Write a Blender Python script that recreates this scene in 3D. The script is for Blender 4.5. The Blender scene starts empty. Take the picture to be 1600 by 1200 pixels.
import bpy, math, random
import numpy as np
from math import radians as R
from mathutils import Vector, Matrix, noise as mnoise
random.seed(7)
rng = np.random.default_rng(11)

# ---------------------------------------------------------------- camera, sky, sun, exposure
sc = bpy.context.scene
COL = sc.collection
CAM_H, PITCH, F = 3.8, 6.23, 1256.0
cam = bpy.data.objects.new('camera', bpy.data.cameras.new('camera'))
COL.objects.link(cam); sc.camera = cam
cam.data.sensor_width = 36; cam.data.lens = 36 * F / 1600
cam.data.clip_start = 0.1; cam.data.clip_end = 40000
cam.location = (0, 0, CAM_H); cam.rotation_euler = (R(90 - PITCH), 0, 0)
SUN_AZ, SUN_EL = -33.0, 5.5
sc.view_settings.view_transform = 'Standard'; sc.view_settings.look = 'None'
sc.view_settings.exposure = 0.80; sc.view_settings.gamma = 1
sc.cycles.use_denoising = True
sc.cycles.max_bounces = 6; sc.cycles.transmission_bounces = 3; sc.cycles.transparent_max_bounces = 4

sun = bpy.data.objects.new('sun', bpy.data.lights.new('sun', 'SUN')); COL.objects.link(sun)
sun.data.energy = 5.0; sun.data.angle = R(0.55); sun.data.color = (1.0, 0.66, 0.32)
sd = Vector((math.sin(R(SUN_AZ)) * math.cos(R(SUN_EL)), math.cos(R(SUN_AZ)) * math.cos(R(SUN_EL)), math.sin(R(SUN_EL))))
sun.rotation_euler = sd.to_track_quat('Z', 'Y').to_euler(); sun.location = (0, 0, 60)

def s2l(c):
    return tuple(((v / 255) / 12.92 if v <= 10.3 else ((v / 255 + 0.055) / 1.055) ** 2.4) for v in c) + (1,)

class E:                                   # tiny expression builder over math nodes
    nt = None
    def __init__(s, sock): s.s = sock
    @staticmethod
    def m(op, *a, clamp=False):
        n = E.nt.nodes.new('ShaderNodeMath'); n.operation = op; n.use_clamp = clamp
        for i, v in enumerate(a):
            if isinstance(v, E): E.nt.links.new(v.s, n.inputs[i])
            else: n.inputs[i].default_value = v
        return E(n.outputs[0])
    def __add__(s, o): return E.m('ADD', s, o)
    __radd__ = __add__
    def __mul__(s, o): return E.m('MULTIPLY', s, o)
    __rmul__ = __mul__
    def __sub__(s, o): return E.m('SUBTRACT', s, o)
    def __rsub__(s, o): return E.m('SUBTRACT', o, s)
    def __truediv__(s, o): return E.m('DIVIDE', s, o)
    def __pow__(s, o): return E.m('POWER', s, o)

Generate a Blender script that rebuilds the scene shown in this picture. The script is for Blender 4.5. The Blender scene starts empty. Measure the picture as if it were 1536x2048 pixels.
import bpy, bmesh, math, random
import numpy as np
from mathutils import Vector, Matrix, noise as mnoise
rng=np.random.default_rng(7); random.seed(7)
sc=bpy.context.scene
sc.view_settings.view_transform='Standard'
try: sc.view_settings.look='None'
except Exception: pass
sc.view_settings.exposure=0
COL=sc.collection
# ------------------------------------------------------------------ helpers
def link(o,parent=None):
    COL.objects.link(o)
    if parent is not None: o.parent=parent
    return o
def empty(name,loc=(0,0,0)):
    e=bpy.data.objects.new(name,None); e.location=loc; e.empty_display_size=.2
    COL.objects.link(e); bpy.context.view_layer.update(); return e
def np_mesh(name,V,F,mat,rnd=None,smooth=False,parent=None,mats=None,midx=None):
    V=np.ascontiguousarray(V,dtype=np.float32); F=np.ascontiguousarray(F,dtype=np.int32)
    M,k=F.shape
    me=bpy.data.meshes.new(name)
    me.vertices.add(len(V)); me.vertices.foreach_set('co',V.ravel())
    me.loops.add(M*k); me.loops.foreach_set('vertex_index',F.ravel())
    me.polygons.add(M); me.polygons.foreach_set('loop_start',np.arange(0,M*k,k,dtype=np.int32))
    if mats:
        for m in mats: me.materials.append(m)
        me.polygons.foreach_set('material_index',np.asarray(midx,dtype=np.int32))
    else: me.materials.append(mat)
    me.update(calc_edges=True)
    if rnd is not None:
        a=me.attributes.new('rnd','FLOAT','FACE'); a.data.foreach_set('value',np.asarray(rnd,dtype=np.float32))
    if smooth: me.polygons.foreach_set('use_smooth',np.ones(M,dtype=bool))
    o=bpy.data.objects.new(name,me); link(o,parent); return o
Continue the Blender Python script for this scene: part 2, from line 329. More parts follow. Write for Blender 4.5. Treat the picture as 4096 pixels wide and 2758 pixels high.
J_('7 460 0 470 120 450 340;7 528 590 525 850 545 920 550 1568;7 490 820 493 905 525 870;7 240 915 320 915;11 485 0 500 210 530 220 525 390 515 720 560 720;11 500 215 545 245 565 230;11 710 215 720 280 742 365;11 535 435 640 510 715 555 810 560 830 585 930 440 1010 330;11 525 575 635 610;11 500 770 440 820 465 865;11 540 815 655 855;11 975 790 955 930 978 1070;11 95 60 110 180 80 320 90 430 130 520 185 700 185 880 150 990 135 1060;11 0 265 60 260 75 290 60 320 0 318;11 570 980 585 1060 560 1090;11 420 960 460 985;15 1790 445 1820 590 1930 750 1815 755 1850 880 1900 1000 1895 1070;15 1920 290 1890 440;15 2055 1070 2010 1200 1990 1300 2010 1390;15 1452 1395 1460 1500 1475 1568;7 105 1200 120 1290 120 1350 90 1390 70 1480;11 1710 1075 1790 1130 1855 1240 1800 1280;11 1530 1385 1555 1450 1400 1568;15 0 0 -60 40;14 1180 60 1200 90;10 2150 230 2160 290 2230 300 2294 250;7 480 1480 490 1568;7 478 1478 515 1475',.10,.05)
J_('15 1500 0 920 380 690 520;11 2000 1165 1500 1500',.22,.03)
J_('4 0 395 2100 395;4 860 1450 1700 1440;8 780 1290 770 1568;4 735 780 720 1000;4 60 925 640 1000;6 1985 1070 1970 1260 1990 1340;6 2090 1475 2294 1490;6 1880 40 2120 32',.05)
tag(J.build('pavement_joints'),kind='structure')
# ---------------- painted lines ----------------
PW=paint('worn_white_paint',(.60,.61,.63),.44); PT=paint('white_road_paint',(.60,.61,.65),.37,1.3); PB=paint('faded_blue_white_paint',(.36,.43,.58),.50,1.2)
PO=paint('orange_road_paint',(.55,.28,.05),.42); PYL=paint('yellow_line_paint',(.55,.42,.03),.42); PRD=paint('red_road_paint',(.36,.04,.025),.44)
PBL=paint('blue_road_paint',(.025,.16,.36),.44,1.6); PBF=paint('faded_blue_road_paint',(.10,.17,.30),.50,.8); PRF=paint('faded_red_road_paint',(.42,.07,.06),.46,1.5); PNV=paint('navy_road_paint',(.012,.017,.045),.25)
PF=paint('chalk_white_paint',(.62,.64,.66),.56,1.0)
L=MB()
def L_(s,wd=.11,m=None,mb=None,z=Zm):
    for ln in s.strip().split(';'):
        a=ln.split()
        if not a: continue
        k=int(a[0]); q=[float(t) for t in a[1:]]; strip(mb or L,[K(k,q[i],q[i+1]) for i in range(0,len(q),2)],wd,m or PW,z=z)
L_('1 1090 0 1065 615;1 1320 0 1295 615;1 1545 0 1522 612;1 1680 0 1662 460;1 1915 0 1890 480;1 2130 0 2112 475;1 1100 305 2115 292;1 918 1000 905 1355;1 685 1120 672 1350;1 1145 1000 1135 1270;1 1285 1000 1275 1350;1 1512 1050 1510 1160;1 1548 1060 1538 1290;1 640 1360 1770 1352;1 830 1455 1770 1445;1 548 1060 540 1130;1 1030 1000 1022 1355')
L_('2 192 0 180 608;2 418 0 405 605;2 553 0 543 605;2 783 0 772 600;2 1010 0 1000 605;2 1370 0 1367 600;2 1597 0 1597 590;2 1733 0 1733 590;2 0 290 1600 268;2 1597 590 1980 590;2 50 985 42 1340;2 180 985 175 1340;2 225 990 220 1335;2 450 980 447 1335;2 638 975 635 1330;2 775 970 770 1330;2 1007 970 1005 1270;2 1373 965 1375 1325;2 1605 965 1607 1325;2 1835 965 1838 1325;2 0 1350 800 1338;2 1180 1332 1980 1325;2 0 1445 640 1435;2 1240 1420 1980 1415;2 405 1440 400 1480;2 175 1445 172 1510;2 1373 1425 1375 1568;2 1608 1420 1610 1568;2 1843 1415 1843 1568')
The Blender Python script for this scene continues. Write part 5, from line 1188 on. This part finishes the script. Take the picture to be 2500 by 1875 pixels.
________________________________________
_PROBLEM DETAILS_. Include the first line, the line containing "return tuple(((v /", and every line between them, copied exactly from the material above; output no other line.

_REPLY_.
Write a Blender Python script that recreates this scene in 3D. The script is for Blender 4.5. The Blender scene starts empty. Take the picture to be 1600 by 1200 pixels.
import bpy, math, random
import numpy as np
from math import radians as R
from mathutils import Vector, Matrix, noise as mnoise
random.seed(7)
rng = np.random.default_rng(11)

# ---------------------------------------------------------------- camera, sky, sun, exposure
sc = bpy.context.scene
COL = sc.collection
CAM_H, PITCH, F = 3.8, 6.23, 1256.0
cam = bpy.data.objects.new('camera', bpy.data.cameras.new('camera'))
COL.objects.link(cam); sc.camera = cam
cam.data.sensor_width = 36; cam.data.lens = 36 * F / 1600
cam.data.clip_start = 0.1; cam.data.clip_end = 40000
cam.location = (0, 0, CAM_H); cam.rotation_euler = (R(90 - PITCH), 0, 0)
SUN_AZ, SUN_EL = -33.0, 5.5
sc.view_settings.view_transform = 'Standard'; sc.view_settings.look = 'None'
sc.view_settings.exposure = 0.80; sc.view_settings.gamma = 1
sc.cycles.use_denoising = True
sc.cycles.max_bounces = 6; sc.cycles.transmission_bounces = 3; sc.cycles.transparent_max_bounces = 4

sun = bpy.data.objects.new('sun', bpy.data.lights.new('sun', 'SUN')); COL.objects.link(sun)
sun.data.energy = 5.0; sun.data.angle = R(0.55); sun.data.color = (1.0, 0.66, 0.32)
sd = Vector((math.sin(R(SUN_AZ)) * math.cos(R(SUN_EL)), math.cos(R(SUN_AZ)) * math.cos(R(SUN_EL)), math.sin(R(SUN_EL))))
sun.rotation_euler = sd.to_track_quat('Z', 'Y').to_euler(); sun.location = (0, 0, 60)

def s2l(c):
    return tuple(((v / 255) / 12.92 if v <= 10.3 else ((v / 255 + 0.055) / 1.055) ** 2.4) for v in c) + (1,)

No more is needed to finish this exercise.